Bishop Kagan also mentioned St. Dismas: “If ever there was a reason for any of us to have hope, in the span of a minute, because he recognized Jesus on the cross, he received sainthood by looking to Jesus and submitting to him and asking for his mercy.”
Bishop Kagan pointed out that saints offer tremendous support for all of us on earth by praying for us.
“Even in the Eucharistic Prayers,” he said, “we pray to those who have died and gone before us in faith and are gazing on the face of God — that’s heaven. It’s not that I’m not honoring or glorifying God when I ask a saint to pray for me, it’s just the opposite. God is honored whenever we ask a saint for prayers because he is their Creator.”
Bishop John Folda
The other bishop in North Dakota is Bishop John Folda of the Fargo Diocese, whose favorite saints include St. John the Evangelist and St. Peter. Of the latter, he said: “Even with his denial of Our Lord, he came back from that to show the greatness that we know. I love that image of him reaching out to Jesus, walking on the water, sinking — but he cries out.”

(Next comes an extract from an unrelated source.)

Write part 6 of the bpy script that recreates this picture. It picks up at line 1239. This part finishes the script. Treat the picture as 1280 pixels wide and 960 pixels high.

When Bishop Folda was discerning a call to the priesthood, he developed a devotion to St. Charles Borromeo, the patron saint of bishops, cardinals and seminarians. “It was his feast day when I decided to go to the seminary, on Nov. 4, 1982,” he said. That following September, he was sent to St. Charles Borromeo Seminary in Pennsylvania.
While in Rome, Bishop Folda felt a closeness to Sts. Peter, Paul, Gregory the Great and John Paul II. “I have sensed their spiritual closeness in the course of my life in the priesthood and as a bishop,” Bishop Folda said. “It’s a comfort to know there is a companionship and that they are kindred spirits rooting for me.” He pointed out that amid his devotions to the saints is also a special love for the Blessed Mother, Queen of All Saints.
Bishop Folda explained that the saints can help us with our daily spiritual battles.
“The evil one wants to prevent us from entering into eternal life with God,” he said. “Our Lord has won the battle; we just need to align ourselves with him. The saints lead the way.”